Return exactly the lines that run from the beginning through the line containing "em(stroke(pts, w), e, m)", both included, and no others.
════════════════════
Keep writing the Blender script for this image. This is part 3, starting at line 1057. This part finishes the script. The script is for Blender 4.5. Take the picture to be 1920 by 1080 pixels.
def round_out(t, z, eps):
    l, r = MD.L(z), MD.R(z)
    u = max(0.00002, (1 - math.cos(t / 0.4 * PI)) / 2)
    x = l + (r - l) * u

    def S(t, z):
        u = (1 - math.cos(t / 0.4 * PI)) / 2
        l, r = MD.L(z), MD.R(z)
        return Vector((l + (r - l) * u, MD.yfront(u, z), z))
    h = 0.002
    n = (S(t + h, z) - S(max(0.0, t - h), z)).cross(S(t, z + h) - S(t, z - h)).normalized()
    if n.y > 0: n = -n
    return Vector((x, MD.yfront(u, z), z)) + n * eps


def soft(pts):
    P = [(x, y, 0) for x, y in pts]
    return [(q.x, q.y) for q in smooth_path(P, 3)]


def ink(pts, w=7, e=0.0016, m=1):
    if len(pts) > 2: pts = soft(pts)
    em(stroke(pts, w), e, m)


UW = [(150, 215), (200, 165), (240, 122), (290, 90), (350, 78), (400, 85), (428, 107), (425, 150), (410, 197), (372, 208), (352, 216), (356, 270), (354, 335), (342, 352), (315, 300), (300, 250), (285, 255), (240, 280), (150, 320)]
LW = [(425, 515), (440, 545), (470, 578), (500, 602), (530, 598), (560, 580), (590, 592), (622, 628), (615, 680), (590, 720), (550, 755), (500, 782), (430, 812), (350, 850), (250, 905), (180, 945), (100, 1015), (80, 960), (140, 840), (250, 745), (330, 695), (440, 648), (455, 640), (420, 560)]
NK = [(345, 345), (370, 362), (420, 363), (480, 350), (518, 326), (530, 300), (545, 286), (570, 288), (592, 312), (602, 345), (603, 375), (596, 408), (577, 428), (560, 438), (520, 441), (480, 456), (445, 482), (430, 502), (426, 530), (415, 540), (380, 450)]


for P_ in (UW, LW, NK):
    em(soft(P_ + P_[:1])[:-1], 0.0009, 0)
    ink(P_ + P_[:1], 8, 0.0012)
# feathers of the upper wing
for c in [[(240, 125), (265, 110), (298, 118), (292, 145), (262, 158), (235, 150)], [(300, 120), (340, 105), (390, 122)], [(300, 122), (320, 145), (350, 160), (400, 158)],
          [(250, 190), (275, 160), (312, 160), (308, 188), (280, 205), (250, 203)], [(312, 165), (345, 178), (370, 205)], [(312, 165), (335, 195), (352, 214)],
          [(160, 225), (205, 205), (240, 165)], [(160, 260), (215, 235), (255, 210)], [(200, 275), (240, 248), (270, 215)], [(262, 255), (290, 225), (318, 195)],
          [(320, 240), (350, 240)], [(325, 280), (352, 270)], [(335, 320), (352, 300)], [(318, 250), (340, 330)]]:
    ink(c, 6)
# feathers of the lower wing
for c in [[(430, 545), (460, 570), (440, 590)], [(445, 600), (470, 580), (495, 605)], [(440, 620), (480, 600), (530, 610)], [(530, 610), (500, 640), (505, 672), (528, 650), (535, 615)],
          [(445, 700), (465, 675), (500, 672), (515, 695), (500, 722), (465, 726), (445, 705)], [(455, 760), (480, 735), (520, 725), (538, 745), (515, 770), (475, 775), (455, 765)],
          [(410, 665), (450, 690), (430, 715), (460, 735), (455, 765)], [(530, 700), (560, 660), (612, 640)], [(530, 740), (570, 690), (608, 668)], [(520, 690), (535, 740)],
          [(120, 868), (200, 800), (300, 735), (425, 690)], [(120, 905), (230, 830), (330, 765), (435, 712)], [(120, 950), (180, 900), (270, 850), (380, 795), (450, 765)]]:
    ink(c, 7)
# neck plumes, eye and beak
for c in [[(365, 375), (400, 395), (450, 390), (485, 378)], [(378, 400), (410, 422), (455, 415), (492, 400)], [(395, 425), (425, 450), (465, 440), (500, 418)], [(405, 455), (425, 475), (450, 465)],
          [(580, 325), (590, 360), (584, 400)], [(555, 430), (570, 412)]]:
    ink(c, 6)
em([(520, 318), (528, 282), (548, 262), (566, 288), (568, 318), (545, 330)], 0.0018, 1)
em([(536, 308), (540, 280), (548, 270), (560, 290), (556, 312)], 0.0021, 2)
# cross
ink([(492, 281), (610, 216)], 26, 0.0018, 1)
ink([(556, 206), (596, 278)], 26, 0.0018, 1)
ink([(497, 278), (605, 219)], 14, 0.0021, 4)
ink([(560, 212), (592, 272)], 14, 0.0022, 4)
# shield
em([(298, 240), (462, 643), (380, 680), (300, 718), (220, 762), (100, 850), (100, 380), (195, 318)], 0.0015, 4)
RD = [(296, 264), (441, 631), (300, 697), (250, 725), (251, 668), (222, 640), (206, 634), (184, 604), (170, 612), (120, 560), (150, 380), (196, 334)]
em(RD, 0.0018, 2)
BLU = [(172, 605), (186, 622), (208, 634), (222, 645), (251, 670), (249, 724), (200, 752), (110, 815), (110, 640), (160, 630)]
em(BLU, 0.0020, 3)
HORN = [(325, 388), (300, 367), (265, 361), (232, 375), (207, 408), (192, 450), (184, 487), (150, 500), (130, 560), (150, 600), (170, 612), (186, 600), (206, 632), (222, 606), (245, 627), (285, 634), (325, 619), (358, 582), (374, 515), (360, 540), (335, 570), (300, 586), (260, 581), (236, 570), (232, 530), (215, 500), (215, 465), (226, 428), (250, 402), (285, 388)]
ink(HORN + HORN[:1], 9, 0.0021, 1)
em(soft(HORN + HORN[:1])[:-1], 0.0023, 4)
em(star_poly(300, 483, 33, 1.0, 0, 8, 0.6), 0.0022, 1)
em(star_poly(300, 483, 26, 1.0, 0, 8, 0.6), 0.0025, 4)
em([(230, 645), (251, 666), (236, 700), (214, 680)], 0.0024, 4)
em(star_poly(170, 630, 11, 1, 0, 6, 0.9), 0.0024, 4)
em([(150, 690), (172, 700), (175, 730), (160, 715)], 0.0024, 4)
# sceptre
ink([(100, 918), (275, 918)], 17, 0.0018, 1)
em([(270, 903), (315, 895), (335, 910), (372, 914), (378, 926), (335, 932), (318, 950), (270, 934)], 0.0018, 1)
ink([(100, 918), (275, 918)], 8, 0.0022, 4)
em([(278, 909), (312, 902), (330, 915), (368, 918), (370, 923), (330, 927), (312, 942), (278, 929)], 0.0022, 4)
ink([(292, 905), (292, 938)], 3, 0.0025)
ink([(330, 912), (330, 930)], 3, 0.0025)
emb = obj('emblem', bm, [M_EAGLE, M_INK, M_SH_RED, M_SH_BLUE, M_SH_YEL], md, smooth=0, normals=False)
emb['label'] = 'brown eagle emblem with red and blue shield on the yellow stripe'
════════════════════
RESULT BELOW:
Keep writing the Blender script for this image. This is part 3, starting at line 1057. This part finishes the script. The script is for Blender 4.5. Take the picture to be 1920 by 1080 pixels.
def round_out(t, z, eps):
    l, r = MD.L(z), MD.R(z)
    u = max(0.00002, (1 - math.cos(t / 0.4 * PI)) / 2)
    x = l + (r - l) * u

    def S(t, z):
        u = (1 - math.cos(t / 0.4 * PI)) / 2
        l, r = MD.L(z), MD.R(z)
        return Vector((l + (r - l) * u, MD.yfront(u, z), z))
    h = 0.002
    n = (S(t + h, z) - S(max(0.0, t - h), z)).cross(S(t, z + h) - S(t, z - h)).normalized()
    if n.y > 0: n = -n
    return Vector((x, MD.yfront(u, z), z)) + n * eps


def soft(pts):
    P = [(x, y, 0) for x, y in pts]
    return [(q.x, q.y) for q in smooth_path(P, 3)]


def ink(pts, w=7, e=0.0016, m=1):
    if len(pts) > 2: pts = soft(pts)
    em(stroke(pts, w), e, m)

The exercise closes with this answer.